Un peu déstabilisé après son lapsus sur Titane, Spike Lee a laissé Tahar Rahim désigner le vainqueur du prix d’interprétation masculine, qui revient comme on le présentait, à l’acteur texan Caleb Landry Jones, pour sa performance de tireur fou dans Nitram de Justin Kurzel. Dépassé par les émotions, le comédien n’a pu que laisser échapper que quelques mots balbutiés de remerciement.

Caleb Landry Jones, prix d’interprétation masculine pour sa performance de tireur fou dans Nitram. VALERY HACHE / AFP

Le prix du jury a été remis ex aequo à Memoria d’Apichatpong Weerasethakul, palme d’or 2010, et Nadav Lapid pour Le genou d’Ahed.

Renate Reinsve VALERY HACHE / AFP

Coup de foudre de cette 74e édition pour son charisme dans Julie (en douze chapitres) de Joachim Trier, portrait d’une trentenaire indécise, la Norvégienne Renate Reinsve a décoché le prix que tout le monde lui souhait. Celui de l’interprétation féminine.

Chouchou de la presse internationale, le film japonais Drive My Car portrait d’un artiste et sa chauffeur, hantés par leur passé, accroche le prix du meilleur scénario pour son réalisateur Hamaguchi Ryusuke et coauteur Takamasa Oe.

Ron Mael et Russell Mael sont montés sur scène u nom de l’équipe d’Annette VALERY HACHE / AFP

Dans un Festival de Cannes riche en images audacieuses et clivantes, le prix de la mise en scène est revenu au film d’ouverture, l’opéra-rock de Leos Carax Annette.

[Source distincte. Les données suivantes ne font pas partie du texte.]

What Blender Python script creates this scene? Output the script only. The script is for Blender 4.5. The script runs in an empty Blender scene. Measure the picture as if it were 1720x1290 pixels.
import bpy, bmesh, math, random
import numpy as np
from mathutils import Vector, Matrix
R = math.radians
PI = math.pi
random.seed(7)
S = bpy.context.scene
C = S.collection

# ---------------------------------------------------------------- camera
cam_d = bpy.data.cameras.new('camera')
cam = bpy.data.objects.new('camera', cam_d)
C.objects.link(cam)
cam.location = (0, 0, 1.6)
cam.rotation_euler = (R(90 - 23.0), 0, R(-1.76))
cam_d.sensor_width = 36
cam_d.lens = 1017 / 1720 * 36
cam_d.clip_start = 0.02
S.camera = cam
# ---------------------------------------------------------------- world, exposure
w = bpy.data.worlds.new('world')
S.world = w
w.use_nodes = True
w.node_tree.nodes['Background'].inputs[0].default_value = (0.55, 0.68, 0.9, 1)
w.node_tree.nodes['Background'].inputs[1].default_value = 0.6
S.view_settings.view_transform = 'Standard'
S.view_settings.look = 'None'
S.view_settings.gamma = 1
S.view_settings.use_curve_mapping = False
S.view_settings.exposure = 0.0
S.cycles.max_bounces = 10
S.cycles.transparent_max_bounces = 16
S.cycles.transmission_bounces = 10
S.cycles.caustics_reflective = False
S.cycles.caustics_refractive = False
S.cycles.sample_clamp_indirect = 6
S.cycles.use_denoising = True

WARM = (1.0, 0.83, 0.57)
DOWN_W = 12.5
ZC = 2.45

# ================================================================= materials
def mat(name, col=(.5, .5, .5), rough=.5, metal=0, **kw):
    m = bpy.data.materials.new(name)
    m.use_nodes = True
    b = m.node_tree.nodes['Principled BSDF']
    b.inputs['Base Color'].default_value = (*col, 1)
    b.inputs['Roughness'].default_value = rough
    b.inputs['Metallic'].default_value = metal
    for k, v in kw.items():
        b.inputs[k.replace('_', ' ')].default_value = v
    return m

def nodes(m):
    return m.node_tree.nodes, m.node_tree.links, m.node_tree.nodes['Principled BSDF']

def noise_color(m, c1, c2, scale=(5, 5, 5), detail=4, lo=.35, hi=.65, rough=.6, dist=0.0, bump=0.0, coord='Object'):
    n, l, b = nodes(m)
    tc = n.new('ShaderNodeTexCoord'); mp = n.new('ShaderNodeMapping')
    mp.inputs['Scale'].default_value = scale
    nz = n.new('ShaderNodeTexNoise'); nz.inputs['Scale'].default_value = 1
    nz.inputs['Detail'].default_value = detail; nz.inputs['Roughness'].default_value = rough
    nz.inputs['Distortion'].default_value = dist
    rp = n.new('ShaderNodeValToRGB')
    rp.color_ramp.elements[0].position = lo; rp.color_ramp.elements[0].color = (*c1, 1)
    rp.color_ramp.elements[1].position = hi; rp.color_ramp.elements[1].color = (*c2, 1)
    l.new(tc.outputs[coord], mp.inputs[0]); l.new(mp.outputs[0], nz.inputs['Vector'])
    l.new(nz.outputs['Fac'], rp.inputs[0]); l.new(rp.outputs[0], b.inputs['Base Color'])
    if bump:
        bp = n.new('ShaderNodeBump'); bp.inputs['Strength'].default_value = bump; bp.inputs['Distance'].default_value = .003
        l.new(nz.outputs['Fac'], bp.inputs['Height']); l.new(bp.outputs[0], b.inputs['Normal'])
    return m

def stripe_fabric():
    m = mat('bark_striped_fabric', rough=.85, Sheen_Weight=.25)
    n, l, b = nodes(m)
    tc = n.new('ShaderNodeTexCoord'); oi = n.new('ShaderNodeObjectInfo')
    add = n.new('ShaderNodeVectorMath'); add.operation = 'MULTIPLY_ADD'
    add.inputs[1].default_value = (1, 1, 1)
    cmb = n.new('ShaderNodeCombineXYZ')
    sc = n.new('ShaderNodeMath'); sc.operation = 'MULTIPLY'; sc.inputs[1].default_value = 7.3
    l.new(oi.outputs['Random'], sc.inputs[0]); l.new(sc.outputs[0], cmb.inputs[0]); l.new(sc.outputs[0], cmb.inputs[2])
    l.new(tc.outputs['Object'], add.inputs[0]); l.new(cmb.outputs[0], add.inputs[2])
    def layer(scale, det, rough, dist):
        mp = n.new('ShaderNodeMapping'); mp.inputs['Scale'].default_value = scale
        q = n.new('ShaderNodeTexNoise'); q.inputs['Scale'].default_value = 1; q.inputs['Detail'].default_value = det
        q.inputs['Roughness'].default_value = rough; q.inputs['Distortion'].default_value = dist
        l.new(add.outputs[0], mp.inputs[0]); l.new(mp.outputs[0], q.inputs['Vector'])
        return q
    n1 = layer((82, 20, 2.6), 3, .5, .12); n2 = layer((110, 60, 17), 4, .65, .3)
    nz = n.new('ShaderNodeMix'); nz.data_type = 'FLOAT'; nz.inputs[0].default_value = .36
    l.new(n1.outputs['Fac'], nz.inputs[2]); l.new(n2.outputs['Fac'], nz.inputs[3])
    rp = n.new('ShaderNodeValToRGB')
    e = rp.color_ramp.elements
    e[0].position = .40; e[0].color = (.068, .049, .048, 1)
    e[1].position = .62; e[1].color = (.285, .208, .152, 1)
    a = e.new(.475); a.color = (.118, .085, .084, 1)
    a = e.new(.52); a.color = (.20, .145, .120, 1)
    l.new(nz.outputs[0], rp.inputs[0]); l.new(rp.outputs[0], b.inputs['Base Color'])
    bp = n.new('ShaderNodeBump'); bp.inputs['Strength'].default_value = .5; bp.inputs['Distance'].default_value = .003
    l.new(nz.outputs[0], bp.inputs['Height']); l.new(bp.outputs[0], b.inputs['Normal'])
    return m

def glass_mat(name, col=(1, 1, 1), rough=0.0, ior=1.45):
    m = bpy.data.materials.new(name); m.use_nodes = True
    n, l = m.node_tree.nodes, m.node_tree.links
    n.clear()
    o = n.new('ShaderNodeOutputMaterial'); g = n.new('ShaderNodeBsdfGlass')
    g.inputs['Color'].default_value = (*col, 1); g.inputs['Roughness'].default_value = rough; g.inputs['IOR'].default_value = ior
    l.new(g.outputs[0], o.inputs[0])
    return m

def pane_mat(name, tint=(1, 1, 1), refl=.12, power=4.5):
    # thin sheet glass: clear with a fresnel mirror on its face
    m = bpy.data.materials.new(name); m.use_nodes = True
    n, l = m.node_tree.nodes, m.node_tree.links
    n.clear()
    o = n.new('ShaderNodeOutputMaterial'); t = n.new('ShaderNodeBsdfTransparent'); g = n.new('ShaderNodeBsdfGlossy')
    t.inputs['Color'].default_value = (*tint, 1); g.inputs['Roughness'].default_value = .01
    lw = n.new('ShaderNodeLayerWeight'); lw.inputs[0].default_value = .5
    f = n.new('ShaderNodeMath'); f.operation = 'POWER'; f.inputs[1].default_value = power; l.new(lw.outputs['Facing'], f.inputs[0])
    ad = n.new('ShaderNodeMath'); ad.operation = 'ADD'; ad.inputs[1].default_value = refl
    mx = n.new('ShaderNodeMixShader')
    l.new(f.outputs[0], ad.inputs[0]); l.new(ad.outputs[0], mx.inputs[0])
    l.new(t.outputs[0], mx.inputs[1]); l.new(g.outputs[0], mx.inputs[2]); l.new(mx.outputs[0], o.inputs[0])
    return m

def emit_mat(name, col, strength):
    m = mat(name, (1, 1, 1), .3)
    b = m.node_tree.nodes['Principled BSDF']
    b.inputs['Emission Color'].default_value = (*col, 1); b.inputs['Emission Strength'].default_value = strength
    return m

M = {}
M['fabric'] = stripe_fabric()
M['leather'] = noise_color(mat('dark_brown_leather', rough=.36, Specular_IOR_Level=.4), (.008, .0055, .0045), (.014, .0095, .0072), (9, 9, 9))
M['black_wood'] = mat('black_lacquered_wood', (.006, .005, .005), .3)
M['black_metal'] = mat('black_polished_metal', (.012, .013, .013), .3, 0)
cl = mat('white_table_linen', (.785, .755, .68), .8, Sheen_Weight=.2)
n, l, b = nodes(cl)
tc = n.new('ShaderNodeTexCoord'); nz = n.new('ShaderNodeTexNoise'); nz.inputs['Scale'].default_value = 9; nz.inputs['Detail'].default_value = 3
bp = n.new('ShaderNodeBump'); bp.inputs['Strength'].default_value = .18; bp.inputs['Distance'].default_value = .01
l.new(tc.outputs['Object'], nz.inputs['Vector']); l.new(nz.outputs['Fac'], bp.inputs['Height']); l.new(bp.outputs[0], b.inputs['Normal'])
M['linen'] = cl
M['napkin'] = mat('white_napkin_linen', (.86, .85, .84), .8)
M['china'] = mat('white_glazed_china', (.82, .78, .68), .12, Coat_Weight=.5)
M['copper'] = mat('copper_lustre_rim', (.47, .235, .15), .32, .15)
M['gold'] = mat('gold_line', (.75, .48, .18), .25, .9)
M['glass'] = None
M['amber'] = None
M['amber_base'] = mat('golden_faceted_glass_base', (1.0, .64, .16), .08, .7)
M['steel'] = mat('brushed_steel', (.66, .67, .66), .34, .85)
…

Les frères Sparks, auteur du livret ont rendu hommage à leurs acteurs Adam Driver et Marion Cotillard. Affligé d’une rage de dents, Leos Carax n’était pas en état de rallier la Croisette.

Après un énième moment de flottement, le grand prix fait lui aussi l’objet d’un prix ex aequo, remis donc à Un héros d’Asghar Farhadi et à Compartiment n°6 du Finlandais Juho Kuosmanen.

Spike Lee s’est expliqué ensuite en conférence de presse à propos de ses gaffes à répétition. Il n’en menait pas large. «J’ai raté, c’est tout ce que je peux dire. Je suis un grand fan de sport… J’ai été le type qui, au dernier moment, rate le but. Alors toutes mes excuses. Je suis désolé. Que l’équipe de Titane oublie Spike.»

Des rumeurs bien inspirées

Un vent de suspense soufflait sur la Croisette, à l’approche de l’annonce du palmarès. Quel film succéderait à Parasite, palme d’or en 2019 ? L’Histoire de ma femme, de Ildiko Enyedi, consacré par le service Culture du Figaro ? Drive my car, de Ryusuke Hamaguchi ou Red Rocket de Sean Baker, avaient les faveurs des bookmakers et de la presse internationale. Dès vendredi soir, une rumeur annonçait un jury hésitant entre une palme d’or asiatique ou française. En fin d’après-midi, Titane de Julia Ducournau, qui a causé une poignée de malaises lors de la projection de ce récit dans la lignée de ceux de Cronenberg, revenait dans quelques conversations. Si c’était le cas, Jane Campion aurait enfin une successeur féminine à la palme. De bon augure pour un trophée, la réalisatrice française, Vincent Lindon et son actrice Agathe Rousselle s’apprêtaient à s’engouffrer dans le Palais des festivals.

Côté Asie, le Thaïlandais Apichatpong Weerasethakul et sa star Tilda Swinton, en lice pour Memoria, ont suivi leur exemple peu après.

Nitram revisite la genèse d’une fusillade en Australie, qui avait fait 35 morts en 1996, en se concentrant sur le profil du jeune tireur joué par Caleb Landry Jones, de retour sur le tapis rouge. JOHN MACDOUGALL / AFP

Au petit jeu de discerner le palmarès en fonction des équipes de film revenant sur le tapis rouge, le retour des talents de Nitram semble donner du poids aux chances aux chances de Caleb Landry Jones de décrocher le prix d’interprétation masculine. Son homologue féminine pourrait être Renate Reinsve. La révélation norvégienne de Julie (en douze chapitres) de Joachim Triem est également de la montée des marches. Comme l’équipe du film Un héros du cinéaste iranien Asghar Farhadi. Auteurs de l’opéra rock de Léos Carax Annette , les frères Sparks ont également foulé le tapis rouge.